(What is being asked)
Among the lines below, list those containing the string "pixels".

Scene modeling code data

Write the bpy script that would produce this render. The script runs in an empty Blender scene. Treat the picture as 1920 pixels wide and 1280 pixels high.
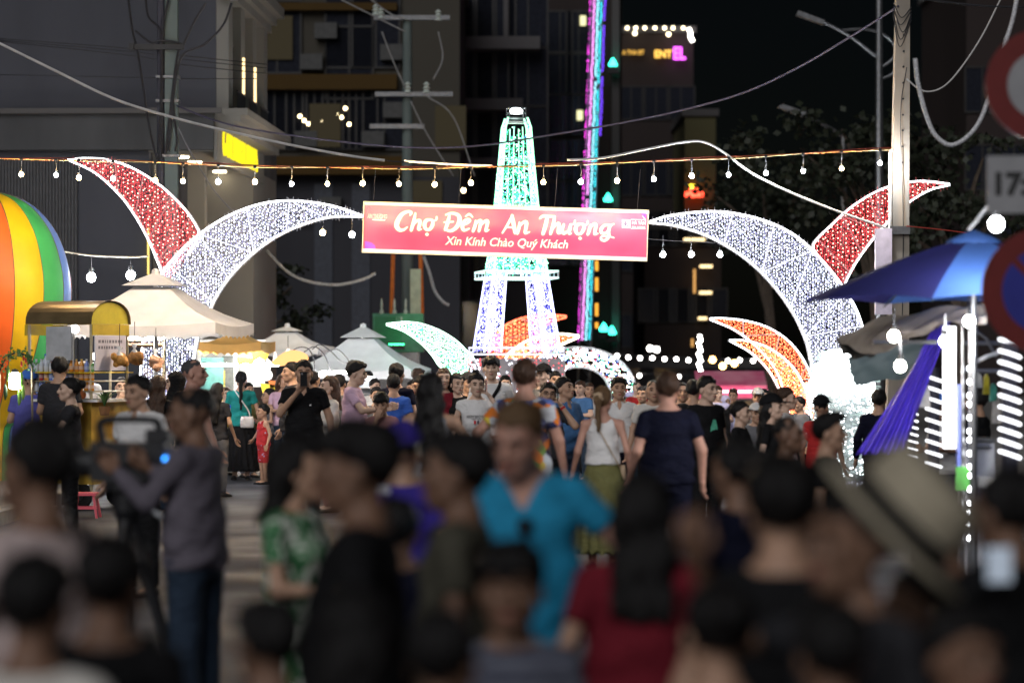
import bpy, math, random
import numpy as np
from mathutils import Vector, Matrix, Euler
R = math.radians
scene = bpy.context.scene
COL = scene.collection

# ------------------------------------------------------------------ camera
F = 5333.33                      # focal length in photo pixels (100 mm lens, 1920 px wide)
HC = 1.82                        # eye height of the camera
YH = 662.0                       # row of the horizon
cam_data = bpy.data.cameras.new('camera')
cam = bpy.data.objects.new('camera', cam_data)
COL.objects.link(cam)
cam.location = (0, 0, HC)
cam.rotation_euler = (R(90), 0, 0)
cam_data.lens = 100.0
cam_data.sensor_width = 36.0
cam_data.shift_y = (YH - 640.0) / 1920.0
cam_data.clip_start = 0.1
cam_data.clip_end = 2000
cam_data.dof.use_dof = True
cam_data.dof.focus_distance = 35.0
cam_data.dof.aperture_fstop = 1.5
cam_data.dof.aperture_blades = 0
scene.camera = cam

# ------------------------------------------------------------------ night sky and faint street light from behind the camera
SUN_EL, SUN_AZ = R(30), R(-20)
world = bpy.data.worlds.new('World')
scene.world = world
world.use_nodes = True
wn = world.node_tree
bg = wn.nodes['Background']
sky = wn.nodes.new('ShaderNodeTexSky')
sky.sky_type = 'NISHITA'
sky.sun_disc = False
sky.sun_elevation = SUN_EL
sky.sun_rotation = math.pi + SUN_AZ
wn.links.new(sky.outputs['Color'], bg.inputs['Color'])
bg.inputs['Strength'].default_value = 0.00035
sun_data = bpy.data.lights.new('sun', 'SUN')
sun_data.energy = 0.95
sun_data.angle = R(40)
sun_data.color = (0.98, 0.975, 1.0)
sun = bpy.data.objects.new('sun', sun_data)
COL.objects.link(sun)
sun.location = (0, -5, 30)
# light travels from behind the camera, downwards into the street
sun.rotation_euler = (R(90) - SUN_EL, 0, SUN_AZ)

scene.render.engine = 'CYCLES'
cy = scene.cycles
cy.use_denoising = True
cy.max_bounces = 5
cy.diffuse_bounces = 2
cy.glossy_bounces = 2
cy.transmission_bounces = 4
cy.transparent_max_bounces = 6
cy.sample_clamp_indirect = 2.0
cy.sample_clamp_direct = 60.0
cy.caustics_reflective = False
cy.caustics_refractive = False
scene.view_settings.view_transform = 'Standard'
scene.view_settings.look = 'None'
scene.view_settings.exposure = 0.45
scene.view_settings.gamma = 1.0
scene.view_settings.use_curve_mapping = False

# ------------------------------------------------------------------ helpers
def P(px, py, d):
    """The place at depth d that the photo shows at pixel (px, py)."""
    return Vector(((px - 960.0) * d / F, d, HC + (YH - py) * d / F))

def pz(py, d): return HC + (YH - py) * d / F
def pxx(px, d): return (px - 960.0) * d / F

def tag(o, label=None, cat=None, group=None, kind=None):
    if label: o['label'] = label
    if cat: o['category'] = cat
    if group: o['group'] = group
    if kind: o['kind'] = kind
    return o

def thing(name, label, cat, loc=(0, 0, 0), rz=0.0, group=None):
    o = bpy.data.objects.new(name, None)
    COL.objects.link(o)
    o.empty_display_size = 0.1
    o.location = loc
    o.rotation_euler = (0, 0, rz)
    return tag(o, label, cat, group)

def mesh_obj(name, me, mat=None, parent=None, smooth=False):
    o = bpy.data.objects.new(name, me)
    COL.objects.link(o)
    if mat is not None and not me.materials:
        me.materials.append(mat)
    if parent is not None:
        o.parent = parent
    if smooth:
        me.polygons.foreach_set('use_smooth', [True] * len(me.polygons))
    return o

def link_copy(src, parent=None, name=None):
    c = src.copy()
    COL.objects.link(c)
    c.parent = parent
    return c

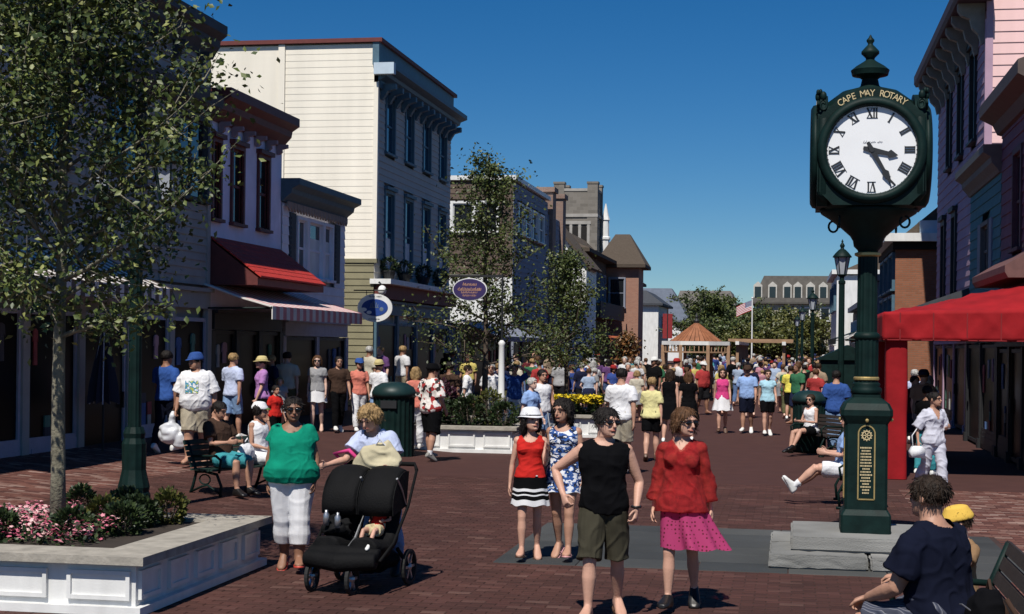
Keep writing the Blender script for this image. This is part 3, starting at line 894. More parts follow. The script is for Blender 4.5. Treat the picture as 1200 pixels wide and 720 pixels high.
def shopfront(face, a0, a1, parent, mf, bays=3, zh=2.7, zb=.5, door=1, mpil=None, zs=3.0):
    """glazed bays between pilasters above a low panelled base, one bay a door"""
    w = (a1-a0)/bays
    for k in range(bays):
        p, q = a0+w*k+.12, a0+w*(k+1)-.12
        isd = (k == door)
        f = MB(); z0 = .06 if isd else zb
        face.box(f, p, p+.07, -.04, .05, z0, zh); face.box(f, q-.07, q, -.04, .05, z0, zh)
        face.box(f, p+.07, q-.07, -.038, .048, zh-.08, zh); face.box(f, p+.07, q-.07, -.038, .048, z0, z0+.08)
        o = f.build('door' if isd else 'shop_window', mf, parent)
        g_ = MB(); face.box(g_, p+.07, q-.07, .004, .012, z0+.08, zh-.08); g_.build('pane', M_shop, o)
        if isd:
            hd = MB(); face.box(hd, q-.16, q-.12, .05, .09, 1.0, 1.3); hd.build('handle', M_black, o)
        else:
            display(face, p+.07, q-.07, z0, zh-.08, o, int(a0*10)+k)
            bs = MB(); face.box(bs, p, q, -.04, .06, .02, zb); face.box(bs, p+.12, q-.12, .06, .075, .12, zb-.1); bs.build('base_panel', mf, parent)
    for k in range(bays+1):
        a = a0+w*k; b = MB(); face.box(b, a-.115, a+.115, -.02, .09, 0, zs-.01); face.box(b, a-.15, a+.15, -.02, .13, 0, .22); b.build('pilaster', mpil or mf, parent)
    b = MB(); face.box(b, a0, a1, -.02, .1, zs, zs+.35); face.box(b, a0-.02, a1+.02, -.02, .18, zs+.35, zs+.43); b.build('sign_band', mpil or mf, parent)

FL = Face('E', -12.3)
# ---------------------------------------------------------------- A: grey clapboard shop behind the big tree
M_a = mat('grey_clapboard', (.34, .33, .31), .8, .12, 2, .1, 30)
M_slate = mat('slate_trim', (.045, .05, .06), .7, .2)
M_lilac = mat('lilac_frame', (.35, .35, .43), .6, .1)
A = building('clapboard_shop', 'grey clapboard shop with dark cornice and striped awning behind the big tree', -24, -12.42, 13, 31.28, 8.9, M_a)
ha = []
for k in range(5):
    a = 30.3-k*3.2; ha.append((a-.75, a+.75, 5.25, 6.9))
siding(FL, 13, 31.28, 3.45, 7.1, .17, M_a, A, [(h[0]-.1, h[1]+.1, h[2]-.07, h[3]+.1) for h in ha])
siding(FL, 13, 31.28, 7.5, 8.3, .17, M_a, A)
for h in ha: window(FL, *h, M_slate, M_glass, A, curtain=None, mull=1)
b = MB(); FL.prof(b, [(-.05, 7.02), (.1, 7.05), (.28, 7.25), (.32, 7.5), (-.05, 7.5)], 13, 31.32); b.build('belt_course', M_slate, A)
cornice(FL, 13, 31.2, 8.3, 9.0, .38, M_slate, A, ends=.08, brackets=14, bh=.35)
for a in (31.2, 28.7, 25.5, 22.3):
    b = MB(); FL.box(b, a-.09, a+.09, 0, .05, 3.45, 7.0); b.build('corner_board', M_a, A)
shopfront(FL, 13.2, 31.2, A, M_lilac, 9, 2.75, .55, 6, M_a, 2.95)
# ---------------------------------------------------------------- B: lavender
M_b = mat('lavender_stucco', (.80, .78, .94), .85, .10, 2, .15, 25)
M_maroon = mat('maroon_trim', (.12, .025, .022), .6, .2)
B = building('lavender_shop', 'narrow lavender shop with maroon bracketed cornice and red shingled pent roof', -22, -12.42, 31.33, 36.05, 7.3, M_b)
hb = [(31.45, 31.85), (32.62, 33.27), (34.35, 35.02)]
b = MB()
zs = [(2.9, 4.9), (4.9, 6.6), (6.6, 7.1)]
for z0, z1 in zs:
    for p, q in spans(31.33, 36.05, z0, z1, [(h0, h1, 4.9, 6.6) for h0, h1 in hb]): FL.box(b, p, q, -.14, 0, z0, z1)
b.build('stucco_front', M_b, B)
for h0, h1 in hb: window(FL, h0, h1, 4.92, 6.58, M_maroon, M_glass, B, fw=.09, head=.1)
cornice(FL, 31.4, 36.0, 7.02, 7.72, .45, M_maroon, B, ends=.04, brackets=6, bh=.22, mb_=mat('bracket_pale', (.30, .22, .24), .7, .1), bw=.10, bo=.3)
shopfront(FL, 31.45, 35.95, B, M_black, 3, 2.5, .5, 1, M_black, 2.52)
M_redshingle = mat('red_shingle', (.48, .032, .022), .75, .22, 9, .3, 30)
pr = thing('pent_roof', 'red shingled pent roof over the lavender shop front', 'roof', (-12.3, 33.7, 3.6))
rows = 8
for k in range(rows):
    t0, t1 = k/rows, (k+1)/rows
    b = MB(); o0, o1 = 1.15*(1-t0), 1.15*(1-t1); z0, z1 = .05+.85*t0, .05+.85*t1
    for j in range(15):
        a0 = -2.35+j*.313; b = MB()
        b.prism([(o0+.02, z0-.012), (o0+.02, z0+.028), (o1, z1+.03), (o1, z1)], 'y', a0+.006, a0+.307)
        b.build('shingle', M_redshingle, pr)
MB().prism([(0, -.12), (1.1, -.12), (1.1, .03), (0, .86)], 'y', -2.36, 2.36).build('soffit', M_maroon, pr)
# ---------------------------------------------------------------- C: small white clapboard
M_c = mat('white_clapboard', (.84, .83, .88), .75, .08, 2, .1, 30)
M_teal = mat('slate_teal_trim', (.07, .12, .15), .65, .15)
C = building('white_clapboard_shop', 'low white clapboard shop with slate teal cornice and dark shuttered windows', -21, -12.42, 36.1, 41.5, 5.8, M_c)
hc = [(37.3, 38.0), (38.2, 39.35), (39.55, 40.25)]
siding(FL, 36.1, 41.5, 2.85, 5.7, .23, M_c, C, [(37.0, 40.55, 3.8, 5.5)], each=True)
for i, (h0, h1) in enumerate(hc): window(FL, h0, h1, 3.95, 5.38, M_c, M_glass, C, fw=.09, curtain=.0 if i == 0 else .72)
for a in (36.85, 40.7):
    b = MB(); FL.box(b, a-.24, a+.24, 0, .05, 3.9, 5.5)
    for k in range(12): FL.box(b, a-.19, a+.19, .05, .065, 3.97+k*.123, 4.04+k*.123)
    b.build('shutter', M_slate, C)
cornice(FL, 36.1, 41.4, 5.72, 6.28, .48, M_teal, C, ends=.1)
b = MB()
for k in range(22):
    a = 36.2+k*.235; FL.plate(b, [(a, 5.73), (a+.2, 5.73), (a+.2, 5.6), (a+.1, 5.5), (a, 5.6)], .10, .14)
tag(b.build('scalloped_trim', mat('tan_trim', (.35, .27, .22), .8, .15), C), kind='stuff')
shopfront(FL, 36.2, 41.6, C, M_black, 2, 2.4, .4, 0, M_lilac, 2.42)
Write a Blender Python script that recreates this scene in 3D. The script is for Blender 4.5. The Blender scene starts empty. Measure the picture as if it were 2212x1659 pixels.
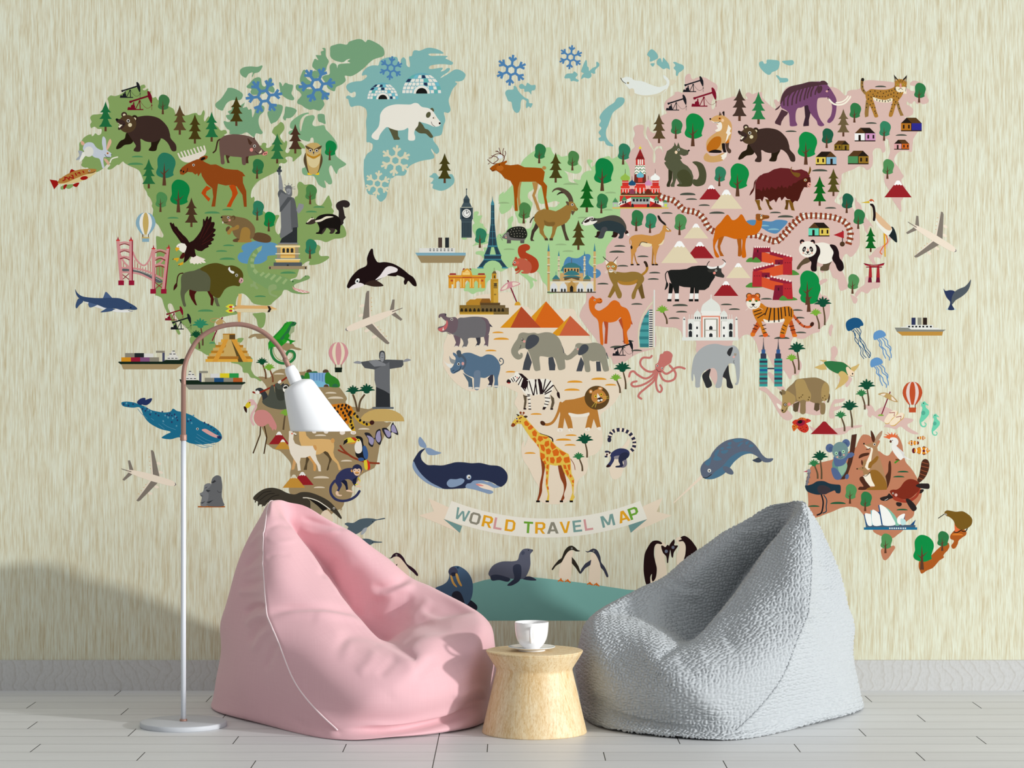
import bpy, bmesh, math, random
from mathutils import Vector, Matrix
from mathutils.geometry import delaunay_2d_cdt
import numpy as np

scene = bpy.context.scene
COL = scene.collection

# ------------------------------------------------------------------ camera and scale
F, CX, CY, EYE, WALL_D = 5000.0, 1106.0, 829.5, 1.2, 9.074
S = WALL_D / F                         # metres on the wall per drawing unit


def at(px, py, d):
    """World point at distance d from the camera's plane."""
    return Vector(((px - CX) * d / F, d - WALL_D, EYE - (py - CY) * d / F))


def lin(h):
    out = []
    for k in (0, 2, 4):
        c = int(h[k:k + 2], 16) / 255.0
        out.append(c / 12.92 if c <= 0.04045 else ((c + 0.055) / 1.055) ** 2.4)
    return out


def ink(h):
    """Printed ink colour: the sampled hue, a little richer than the lit surface shows it."""
    c = lin(h)
    g = .3 * c[0] + .59 * c[1] + .11 * c[2]
    return [max(g + (v - g) * 1.0, 0) for v in c]


def tag(o, label=None, cat=None, group=None, kind=None):
    if label: o['label'] = label
    if cat: o['category'] = cat
    if group: o['group'] = group
    if kind: o['kind'] = kind
    return o


def empty(name, loc=(0, 0, 0)):
    o = bpy.data.objects.new(name, None)
    COL.objects.link(o)
    o.location = loc
    o.empty_display_size = 0.05
    return o


def link(name, me, mat=None, parent=None, smooth=False):
    o = bpy.data.objects.new(name, me)
    COL.objects.link(o)
    if mat: me.materials.append(mat)
    if smooth:
        me.polygons.foreach_set('use_smooth', [True] * len(me.polygons))
    if parent:
        o.parent = parent
        o.matrix_parent_inverse = Matrix.Translation(-parent.location)
    return o


# ------------------------------------------------------------------ materials
def newmat(name, base=(.8, .8, .8), rough=.5, **kw):
    m = bpy.data.materials.new(name)
    m.use_nodes = True
    b = m.node_tree.nodes['Principled BSDF']
    b.inputs['Base Color'].default_value = (*base, 1)
    b.inputs['Roughness'].default_value = rough
    for k, v in kw.items():
        b.inputs[k.replace('_', ' ')].default_value = v
    return m, m.node_tree, b


def node(nt, t, **kw):
    n = nt.nodes.new(t)
    for k, v in kw.items():
        if k in n.inputs: n.inputs[k].default_value = v
        else: setattr(n, k, v)
    return n


def ramp(nt, src, stops):
    r = node(nt, 'ShaderNodeValToRGB')
    while len(r.color_ramp.elements) < len(stops): r.color_ramp.elements.new(.5)
    for e, (p, c) in zip(r.color_ramp.elements, stops):
        e.position = p
        e.color = (*lin(c), 1) if isinstance(c, str) else (c, c, c, 1)
    nt.links.new(src, r.inputs[0])
    return r.outputs[0]


def mapped(nt, scale, coord='Object', loc=(0, 0, 0), rot=(0, 0, 0)):
    tc = node(nt, 'ShaderNodeTexCoord')
    mp = node(nt, 'ShaderNodeMapping')
    mp.inputs['Scale'].default_value = scale
    mp.inputs['Location'].default_value = loc
    mp.inputs['Rotation'].default_value = rot
    nt.links.new(tc.outputs[coord], mp.inputs[0])
    return mp.outputs[0]


def noise(nt, vec, scale, detail=3, rough=.5, dist=0):
    n = node(nt, 'ShaderNodeTexNoise')
    n.inputs['Scale'].default_value = scale
    n.inputs['Detail'].default_value = detail
    n.inputs['Roughness'].default_value = rough
    n.inputs['Distortion'].default_value = dist
    nt.links.new(vec, n.inputs['Vector'])
    return n.outputs[0]


def mix(nt, a, b, fac, mode='MIX'):
    m = node(nt, 'ShaderNodeMix', data_type='RGBA', blend_type=mode)
    if isinstance(fac, (int, float)): m.inputs[0].default_value = fac
    else: nt.links.new(fac, m.inputs[0])
    for s, v in ((6, a), (7, b)):
        if isinstance(v, str): m.inputs[s].default_value = (*lin(v), 1)
        else: nt.links.new(v, m.inputs[s])
    return m.outputs[2]


def bump(nt, bsdf, h, strength, dist):
    b = node(nt, 'ShaderNodeBump')
    b.inputs['Strength'].default_value = strength
    b.inputs['Distance'].default_value = dist
    nt.links.new(h, b.inputs['Height'])
    nt.links.new(b.outputs[0], bsdf.inputs['Normal'])


# grasscloth wallpaper: fine vertical fibres, pale olive cream with tan streaks
M_WALL, nt, b = newmat('grasscloth_wallpaper', rough=.75)
v1 = mapped(nt, (150, 1, 7.5))
v2 = mapped(nt, (430, 1, 16), loc=(3, 0, 5))
v3 = mapped(nt, (55, 1, 3.2), loc=(7, 0, 1))
n1 = noise(nt, v1, 1, 2, .6)
n2 = noise(nt, v2, 1, 2, .6)
n3 = noise(nt, v3, 1, 2, .5)
c1 = ramp(nt, n1, [(.38, 'beb08a'), (.47, 'd0c9aa'), (.54, 'd9dcc6'), (.68, 'dfe4d2')])
c2 = ramp(nt, n2, [(.36, 'b5a67f'), (.48, 'd5d0b5'), (.58, 'e1e6d5')])
c3 = ramp(nt, n3, [(.38, 'c4b792'), (.5, 'dee0c8'), (.66, 'dfe4d2')])
cc = mix(nt, c1, c2, .42)
cc = mix(nt, cc, c3, .25)
nt.links.new(cc, b.inputs['Base Color'])
bump(nt, b, n2, .15, .0006)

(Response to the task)
Write the bpy script that would produce this render. The script runs in an empty Blender scene. Treat the picture as 1920 pixels wide and 1280 pixels high.
F = 5333.33                      # focal length in photo pixels (100 mm lens, 1920 px wide)
Keep writing the Blender script for this image. This is part 3, starting at line 894. More parts follow. The script is for Blender 4.5. Treat the picture as 1200 pixels wide and 720 pixels high.
Write a Blender Python script that recreates this scene in 3D. The script is for Blender 4.5. The Blender scene starts empty. Measure the picture as if it were 2212x1659 pixels.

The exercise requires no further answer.